© 2018 Greg & Sylvia RAY
You are currently viewing Clangers. Some of my printed errors.
No, the punt is not going to Stockton.

Clangers. Some of my printed errors.

One problem with publishing books is that your errors stay around a long time. You can make a mistake on radio and with luck it’s gone and forgotten in a day or two. Even a newspaper isn’t so bad: an error will plague you for a week or so and then – unless you are being sued over it – the pain goes away.

Books are different. They have a long shelf-life (boom boom!) and so when you make mistakes in books they hang around for ages. And publishing corrections is pretty difficult. You can fix it in the reprint, if you do a reprint.

I found out all about this pretty quickly in my book publishing career. Our first book, Newcastle, the Missing Years, contained a few points of contention, but by far the most embarrassing error was the caption on the photo of the punt on Newcastle Harbour.

The punt was carrying a lot of cyclists, and I wrote in the caption that they were going to Stockton. No sooner had the book hit the shops than the comments started flooding in. How could I have been so silly? Couldn’t I see just by looking that the punt was LEAVING Stockton? Well yes, once it was pointed out it was very obvious. That was corrected in later printings.

There were other mistakes. A photo that I thought was taken in Newcastle was really shot in Broken Hill. (Replaced in later editions with a truly local photo.)

In the first printing of our second book, Recovered Memories, I fluffed a key date in a piece about the 1955 floods, even though I knew the story inside out. Naturally I fixed that in later printings.

Here’s another whopper, from our book The Way We Worked;

It’s not Roden Cutler. It’s Sir John Fuller.

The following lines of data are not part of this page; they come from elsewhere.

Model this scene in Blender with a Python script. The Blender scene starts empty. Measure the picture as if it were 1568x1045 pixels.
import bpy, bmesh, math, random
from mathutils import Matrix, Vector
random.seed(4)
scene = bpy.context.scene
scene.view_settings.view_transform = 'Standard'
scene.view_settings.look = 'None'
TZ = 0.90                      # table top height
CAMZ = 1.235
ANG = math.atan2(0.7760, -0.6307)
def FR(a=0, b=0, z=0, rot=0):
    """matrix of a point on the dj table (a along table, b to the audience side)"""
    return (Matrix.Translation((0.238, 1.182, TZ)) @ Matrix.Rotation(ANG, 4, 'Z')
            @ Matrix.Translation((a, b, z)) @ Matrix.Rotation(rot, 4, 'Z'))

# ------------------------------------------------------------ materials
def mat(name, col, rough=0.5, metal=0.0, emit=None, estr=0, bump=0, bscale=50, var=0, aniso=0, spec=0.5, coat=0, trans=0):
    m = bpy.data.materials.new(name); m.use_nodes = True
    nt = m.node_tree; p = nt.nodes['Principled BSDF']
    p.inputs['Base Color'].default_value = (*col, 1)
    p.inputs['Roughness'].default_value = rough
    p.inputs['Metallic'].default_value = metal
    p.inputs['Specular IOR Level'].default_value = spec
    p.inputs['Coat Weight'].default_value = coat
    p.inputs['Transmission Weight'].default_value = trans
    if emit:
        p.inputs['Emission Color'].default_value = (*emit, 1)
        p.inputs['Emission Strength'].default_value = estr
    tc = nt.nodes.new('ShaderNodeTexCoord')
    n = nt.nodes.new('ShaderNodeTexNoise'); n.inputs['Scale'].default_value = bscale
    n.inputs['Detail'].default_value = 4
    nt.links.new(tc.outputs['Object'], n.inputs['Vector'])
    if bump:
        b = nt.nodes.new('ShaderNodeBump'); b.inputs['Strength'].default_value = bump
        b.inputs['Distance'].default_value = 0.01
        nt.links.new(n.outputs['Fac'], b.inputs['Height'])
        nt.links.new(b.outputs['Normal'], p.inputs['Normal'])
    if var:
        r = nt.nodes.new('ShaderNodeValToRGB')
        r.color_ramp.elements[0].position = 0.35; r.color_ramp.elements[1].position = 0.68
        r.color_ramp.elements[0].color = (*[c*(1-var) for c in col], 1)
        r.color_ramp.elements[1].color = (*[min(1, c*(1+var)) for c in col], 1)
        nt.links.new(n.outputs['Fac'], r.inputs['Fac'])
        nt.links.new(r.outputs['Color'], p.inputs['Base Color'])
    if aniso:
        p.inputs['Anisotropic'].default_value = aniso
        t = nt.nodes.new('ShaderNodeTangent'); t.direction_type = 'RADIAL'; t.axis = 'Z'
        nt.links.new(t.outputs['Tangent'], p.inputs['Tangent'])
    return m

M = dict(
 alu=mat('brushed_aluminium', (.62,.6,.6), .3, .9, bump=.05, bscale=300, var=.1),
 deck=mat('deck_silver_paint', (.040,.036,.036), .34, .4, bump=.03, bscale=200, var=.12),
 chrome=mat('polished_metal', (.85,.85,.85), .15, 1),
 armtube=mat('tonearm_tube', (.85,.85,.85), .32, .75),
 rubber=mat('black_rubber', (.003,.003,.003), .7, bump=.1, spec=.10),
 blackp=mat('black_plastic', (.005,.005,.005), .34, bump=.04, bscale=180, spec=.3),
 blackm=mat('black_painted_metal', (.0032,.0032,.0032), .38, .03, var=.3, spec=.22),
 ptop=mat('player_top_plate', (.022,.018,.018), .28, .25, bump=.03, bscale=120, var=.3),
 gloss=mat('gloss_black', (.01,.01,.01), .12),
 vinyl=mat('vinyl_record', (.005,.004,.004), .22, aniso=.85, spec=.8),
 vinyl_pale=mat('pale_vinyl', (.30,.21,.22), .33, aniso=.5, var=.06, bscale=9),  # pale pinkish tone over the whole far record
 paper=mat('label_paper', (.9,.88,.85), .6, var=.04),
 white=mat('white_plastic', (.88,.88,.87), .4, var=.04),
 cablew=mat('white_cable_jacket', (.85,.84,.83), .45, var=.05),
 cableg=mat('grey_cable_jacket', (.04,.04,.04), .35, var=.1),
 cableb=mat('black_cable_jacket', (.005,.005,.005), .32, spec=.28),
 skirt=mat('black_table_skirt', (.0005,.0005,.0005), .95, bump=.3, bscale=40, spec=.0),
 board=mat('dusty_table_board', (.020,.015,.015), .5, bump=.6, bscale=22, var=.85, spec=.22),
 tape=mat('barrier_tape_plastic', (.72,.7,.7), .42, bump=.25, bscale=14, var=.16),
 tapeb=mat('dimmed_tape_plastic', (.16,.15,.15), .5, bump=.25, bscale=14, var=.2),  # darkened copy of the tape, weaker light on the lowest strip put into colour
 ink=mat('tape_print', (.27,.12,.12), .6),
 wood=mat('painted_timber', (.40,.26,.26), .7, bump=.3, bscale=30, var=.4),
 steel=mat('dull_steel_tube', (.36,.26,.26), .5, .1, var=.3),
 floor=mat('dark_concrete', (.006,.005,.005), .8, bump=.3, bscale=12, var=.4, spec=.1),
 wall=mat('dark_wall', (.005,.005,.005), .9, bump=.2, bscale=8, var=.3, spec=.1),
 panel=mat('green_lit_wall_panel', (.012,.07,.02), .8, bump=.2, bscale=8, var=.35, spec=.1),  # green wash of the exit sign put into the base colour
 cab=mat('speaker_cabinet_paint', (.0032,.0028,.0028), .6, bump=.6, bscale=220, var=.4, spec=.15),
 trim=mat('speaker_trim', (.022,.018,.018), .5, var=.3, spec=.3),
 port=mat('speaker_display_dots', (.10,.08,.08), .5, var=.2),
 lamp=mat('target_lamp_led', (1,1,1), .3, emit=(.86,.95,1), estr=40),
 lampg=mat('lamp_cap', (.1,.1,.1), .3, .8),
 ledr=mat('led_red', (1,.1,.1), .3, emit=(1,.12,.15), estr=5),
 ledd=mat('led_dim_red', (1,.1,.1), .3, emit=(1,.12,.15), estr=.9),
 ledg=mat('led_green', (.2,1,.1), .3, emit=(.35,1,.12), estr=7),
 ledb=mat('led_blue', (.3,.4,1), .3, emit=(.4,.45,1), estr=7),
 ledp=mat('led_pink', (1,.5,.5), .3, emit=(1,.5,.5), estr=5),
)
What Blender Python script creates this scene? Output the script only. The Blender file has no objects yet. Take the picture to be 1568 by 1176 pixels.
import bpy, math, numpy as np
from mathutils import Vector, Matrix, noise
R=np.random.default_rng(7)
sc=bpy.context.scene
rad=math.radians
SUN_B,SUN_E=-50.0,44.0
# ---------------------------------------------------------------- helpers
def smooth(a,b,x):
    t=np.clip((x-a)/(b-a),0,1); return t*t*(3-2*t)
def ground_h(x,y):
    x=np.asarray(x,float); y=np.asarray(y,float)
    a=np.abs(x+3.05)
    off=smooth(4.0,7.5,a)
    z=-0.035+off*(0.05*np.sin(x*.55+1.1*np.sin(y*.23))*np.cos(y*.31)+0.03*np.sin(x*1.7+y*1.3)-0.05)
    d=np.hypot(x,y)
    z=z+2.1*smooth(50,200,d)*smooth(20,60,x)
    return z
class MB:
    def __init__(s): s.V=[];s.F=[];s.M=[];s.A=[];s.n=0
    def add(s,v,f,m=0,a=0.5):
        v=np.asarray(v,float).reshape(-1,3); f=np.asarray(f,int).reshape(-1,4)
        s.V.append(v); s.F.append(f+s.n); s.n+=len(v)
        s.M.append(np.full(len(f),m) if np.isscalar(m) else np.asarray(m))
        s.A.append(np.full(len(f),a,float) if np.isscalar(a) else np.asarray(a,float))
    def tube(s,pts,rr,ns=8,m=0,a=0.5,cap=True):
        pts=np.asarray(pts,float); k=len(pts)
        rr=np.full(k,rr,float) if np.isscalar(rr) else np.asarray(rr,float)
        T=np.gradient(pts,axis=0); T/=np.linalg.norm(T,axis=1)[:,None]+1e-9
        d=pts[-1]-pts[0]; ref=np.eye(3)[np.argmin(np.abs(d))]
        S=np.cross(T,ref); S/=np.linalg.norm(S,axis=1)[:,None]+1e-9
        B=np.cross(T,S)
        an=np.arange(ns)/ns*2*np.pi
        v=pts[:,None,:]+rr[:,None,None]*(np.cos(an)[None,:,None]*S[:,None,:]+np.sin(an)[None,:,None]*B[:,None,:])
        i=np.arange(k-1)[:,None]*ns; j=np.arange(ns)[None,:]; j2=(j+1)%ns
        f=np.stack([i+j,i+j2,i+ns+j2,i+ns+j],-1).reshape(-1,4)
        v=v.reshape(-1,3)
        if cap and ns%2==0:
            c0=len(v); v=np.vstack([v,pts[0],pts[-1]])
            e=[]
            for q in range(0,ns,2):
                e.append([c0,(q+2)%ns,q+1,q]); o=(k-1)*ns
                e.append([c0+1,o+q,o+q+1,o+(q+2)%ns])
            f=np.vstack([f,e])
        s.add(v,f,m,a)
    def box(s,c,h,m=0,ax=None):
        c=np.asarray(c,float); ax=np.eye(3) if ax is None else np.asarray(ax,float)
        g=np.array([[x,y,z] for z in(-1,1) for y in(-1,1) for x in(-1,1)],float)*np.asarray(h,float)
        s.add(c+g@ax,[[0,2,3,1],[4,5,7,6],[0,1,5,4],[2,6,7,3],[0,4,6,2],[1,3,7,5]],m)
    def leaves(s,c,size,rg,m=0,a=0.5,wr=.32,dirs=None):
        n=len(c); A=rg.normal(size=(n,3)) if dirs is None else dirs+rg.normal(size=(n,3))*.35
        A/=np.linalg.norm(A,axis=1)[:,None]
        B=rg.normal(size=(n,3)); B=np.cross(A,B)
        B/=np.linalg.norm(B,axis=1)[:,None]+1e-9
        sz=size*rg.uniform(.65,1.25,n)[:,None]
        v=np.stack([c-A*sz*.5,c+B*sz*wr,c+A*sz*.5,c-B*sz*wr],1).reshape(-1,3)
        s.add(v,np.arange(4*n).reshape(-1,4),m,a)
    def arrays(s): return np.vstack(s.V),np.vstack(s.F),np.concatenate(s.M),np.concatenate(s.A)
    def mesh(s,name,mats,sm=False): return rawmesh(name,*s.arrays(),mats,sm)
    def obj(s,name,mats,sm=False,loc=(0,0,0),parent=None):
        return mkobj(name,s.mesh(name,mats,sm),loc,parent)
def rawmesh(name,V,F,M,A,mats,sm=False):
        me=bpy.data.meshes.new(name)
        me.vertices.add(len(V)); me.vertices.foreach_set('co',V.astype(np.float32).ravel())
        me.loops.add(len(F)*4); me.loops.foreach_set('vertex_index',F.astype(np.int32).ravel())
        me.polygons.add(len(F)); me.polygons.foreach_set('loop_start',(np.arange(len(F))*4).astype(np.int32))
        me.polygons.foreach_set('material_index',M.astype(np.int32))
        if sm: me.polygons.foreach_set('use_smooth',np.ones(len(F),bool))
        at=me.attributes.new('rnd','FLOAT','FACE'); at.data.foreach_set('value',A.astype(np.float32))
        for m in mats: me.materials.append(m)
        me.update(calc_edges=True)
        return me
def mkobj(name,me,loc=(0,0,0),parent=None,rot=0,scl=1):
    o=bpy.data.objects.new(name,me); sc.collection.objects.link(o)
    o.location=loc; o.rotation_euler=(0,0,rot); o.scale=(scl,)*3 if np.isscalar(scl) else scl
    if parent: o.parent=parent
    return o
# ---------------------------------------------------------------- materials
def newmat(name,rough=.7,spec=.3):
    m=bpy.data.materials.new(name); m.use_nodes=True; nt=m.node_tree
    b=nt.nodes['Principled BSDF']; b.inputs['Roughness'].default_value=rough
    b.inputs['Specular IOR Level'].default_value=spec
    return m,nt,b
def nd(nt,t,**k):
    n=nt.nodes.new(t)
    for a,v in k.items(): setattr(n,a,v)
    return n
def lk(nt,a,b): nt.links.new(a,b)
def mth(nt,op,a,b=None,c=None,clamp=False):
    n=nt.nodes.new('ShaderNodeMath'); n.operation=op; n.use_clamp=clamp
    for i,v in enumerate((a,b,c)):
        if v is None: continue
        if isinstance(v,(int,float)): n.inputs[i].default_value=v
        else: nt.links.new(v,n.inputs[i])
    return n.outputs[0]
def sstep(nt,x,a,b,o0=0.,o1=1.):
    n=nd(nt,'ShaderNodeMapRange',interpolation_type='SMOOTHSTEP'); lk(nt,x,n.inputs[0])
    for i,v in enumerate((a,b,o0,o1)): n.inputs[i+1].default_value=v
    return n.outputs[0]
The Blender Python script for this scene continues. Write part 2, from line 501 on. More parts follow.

For some reason I was sure this bloke carefully keeping his eyes lifted at the Osti swimwear factory at Kurri Kurri in the 1960s was NSW Governor Sir Roden Cutler. I was quickly advised (after the book was on sale) that I had the wrong knight. It was actually Sir John Fuller, a Country Party MLC whose interesting obituary you can read by clicking the following link:

http://oa.anu.edu.au/obituary/fuller-sir-john-bryan-16865

In our latest book, Travelling Through Time, I know of a few mistakes, unfortunately. I seem to have a bit of problem with ships, in particular. They are easy to get wrong, it seems. For example, I’ve got the wrong Iron Baron at BHP. It’s not the 1911-built one, but the one built in 1936. Link to similar photo with correct information: http://www.ipernity.com/doc/302581/21132161

Built in 1936, not 1911, silly . . .

And now I discover, thanks to a helpful Facebook member, that the ship I had labelled as the French barque Ville de Havre is really the Mount Stewart. This time I plead that I trusted the writing on the back of the photo, which is a very foolish policy at all times.

Sailing ship Ville de Havre Mount Stewart, photographed by Sam Hood.
Would this have tricked you too?

I could add more clangers to this short list, and perhaps I will sometime. But for now, if you have our books, you might want to get a black pen and make some corrections in your copies, for posterity’s sake.